# Supplied data:
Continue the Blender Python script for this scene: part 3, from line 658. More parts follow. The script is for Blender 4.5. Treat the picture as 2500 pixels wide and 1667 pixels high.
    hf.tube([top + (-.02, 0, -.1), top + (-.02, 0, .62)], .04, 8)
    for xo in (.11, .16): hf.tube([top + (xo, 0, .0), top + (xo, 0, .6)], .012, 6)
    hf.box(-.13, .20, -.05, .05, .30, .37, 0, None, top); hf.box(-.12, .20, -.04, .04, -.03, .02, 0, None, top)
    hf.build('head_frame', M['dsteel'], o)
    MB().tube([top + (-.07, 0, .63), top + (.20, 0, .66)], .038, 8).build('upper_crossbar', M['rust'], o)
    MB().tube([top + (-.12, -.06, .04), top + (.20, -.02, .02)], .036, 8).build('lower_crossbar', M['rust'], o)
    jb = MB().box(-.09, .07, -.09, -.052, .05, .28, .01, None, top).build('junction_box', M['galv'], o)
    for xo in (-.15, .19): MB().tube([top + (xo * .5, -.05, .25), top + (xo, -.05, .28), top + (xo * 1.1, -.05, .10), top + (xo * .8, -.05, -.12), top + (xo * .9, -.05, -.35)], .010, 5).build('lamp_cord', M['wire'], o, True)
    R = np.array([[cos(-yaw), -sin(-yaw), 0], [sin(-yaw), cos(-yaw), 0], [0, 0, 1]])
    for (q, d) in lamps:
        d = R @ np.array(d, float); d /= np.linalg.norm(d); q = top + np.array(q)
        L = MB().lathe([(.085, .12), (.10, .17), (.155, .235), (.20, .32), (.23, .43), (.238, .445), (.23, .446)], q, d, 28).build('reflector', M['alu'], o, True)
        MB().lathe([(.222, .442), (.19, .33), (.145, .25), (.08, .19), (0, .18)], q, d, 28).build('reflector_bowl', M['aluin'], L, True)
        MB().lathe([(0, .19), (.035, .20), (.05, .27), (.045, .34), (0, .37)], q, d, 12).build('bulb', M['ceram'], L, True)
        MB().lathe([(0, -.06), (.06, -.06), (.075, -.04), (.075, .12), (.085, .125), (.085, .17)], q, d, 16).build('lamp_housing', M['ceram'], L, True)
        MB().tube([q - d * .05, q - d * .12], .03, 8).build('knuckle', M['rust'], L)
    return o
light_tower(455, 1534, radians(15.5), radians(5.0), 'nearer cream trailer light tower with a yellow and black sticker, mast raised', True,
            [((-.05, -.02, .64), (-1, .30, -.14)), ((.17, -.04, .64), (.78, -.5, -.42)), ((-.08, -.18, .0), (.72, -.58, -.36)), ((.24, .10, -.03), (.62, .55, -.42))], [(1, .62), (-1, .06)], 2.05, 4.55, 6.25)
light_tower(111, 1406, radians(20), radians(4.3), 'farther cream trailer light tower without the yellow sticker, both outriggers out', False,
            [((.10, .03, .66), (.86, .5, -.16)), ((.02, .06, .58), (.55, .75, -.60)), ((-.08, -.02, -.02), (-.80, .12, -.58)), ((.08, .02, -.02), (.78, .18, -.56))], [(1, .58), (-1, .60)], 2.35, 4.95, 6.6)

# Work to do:
Return the listing above word for word.

# Result of the exercise:
Continue the Blender Python script for this scene: part 3, from line 658. More parts follow. The script is for Blender 4.5. Treat the picture as 2500 pixels wide and 1667 pixels high.
    hf.tube([top + (-.02, 0, -.1), top + (-.02, 0, .62)], .04, 8)
    for xo in (.11, .16): hf.tube([top + (xo, 0, .0), top + (xo, 0, .6)], .012, 6)
    hf.box(-.13, .20, -.05, .05, .30, .37, 0, None, top); hf.box(-.12, .20, -.04, .04, -.03, .02, 0, None, top)
    hf.build('head_frame', M['dsteel'], o)
    MB().tube([top + (-.07, 0, .63), top + (.20, 0, .66)], .038, 8).build('upper_crossbar', M['rust'], o)
    MB().tube([top + (-.12, -.06, .04), top + (.20, -.02, .02)], .036, 8).build('lower_crossbar', M['rust'], o)
    jb = MB().box(-.09, .07, -.09, -.052, .05, .28, .01, None, top).build('junction_box', M['galv'], o)
    for xo in (-.15, .19): MB().tube([top + (xo * .5, -.05, .25), top + (xo, -.05, .28), top + (xo * 1.1, -.05, .10), top + (xo * .8, -.05, -.12), top + (xo * .9, -.05, -.35)], .010, 5).build('lamp_cord', M['wire'], o, True)
    R = np.array([[cos(-yaw), -sin(-yaw), 0], [sin(-yaw), cos(-yaw), 0], [0, 0, 1]])
    for (q, d) in lamps:
        d = R @ np.array(d, float); d /= np.linalg.norm(d); q = top + np.array(q)
        L = MB().lathe([(.085, .12), (.10, .17), (.155, .235), (.20, .32), (.23, .43), (.238, .445), (.23, .446)], q, d, 28).build('reflector', M['alu'], o, True)
        MB().lathe([(.222, .442), (.19, .33), (.145, .25), (.08, .19), (0, .18)], q, d, 28).build('reflector_bowl', M['aluin'], L, True)
        MB().lathe([(0, .19), (.035, .20), (.05, .27), (.045, .34), (0, .37)], q, d, 12).build('bulb', M['ceram'], L, True)
        MB().lathe([(0, -.06), (.06, -.06), (.075, -.04), (.075, .12), (.085, .125), (.085, .17)], q, d, 16).build('lamp_housing', M['ceram'], L, True)
        MB().tube([q - d * .05, q - d * .12], .03, 8).build('knuckle', M['rust'], L)
    return o
light_tower(455, 1534, radians(15.5), radians(5.0), 'nearer cream trailer light tower with a yellow and black sticker, mast raised', True,
            [((-.05, -.02, .64), (-1, .30, -.14)), ((.17, -.04, .64), (.78, -.5, -.42)), ((-.08, -.18, .0), (.72, -.58, -.36)), ((.24, .10, -.03), (.62, .55, -.42))], [(1, .62), (-1, .06)], 2.05, 4.55, 6.25)
light_tower(111, 1406, radians(20), radians(4.3), 'farther cream trailer light tower without the yellow sticker, both outriggers out', False,
            [((.10, .03, .66), (.86, .5, -.16)), ((.02, .06, .58), (.55, .75, -.60)), ((-.08, -.02, -.02), (-.80, .12, -.58)), ((.08, .02, -.02), (.78, .18, -.56))], [(1, .58), (-1, .60)], 2.35, 4.95, 6.6)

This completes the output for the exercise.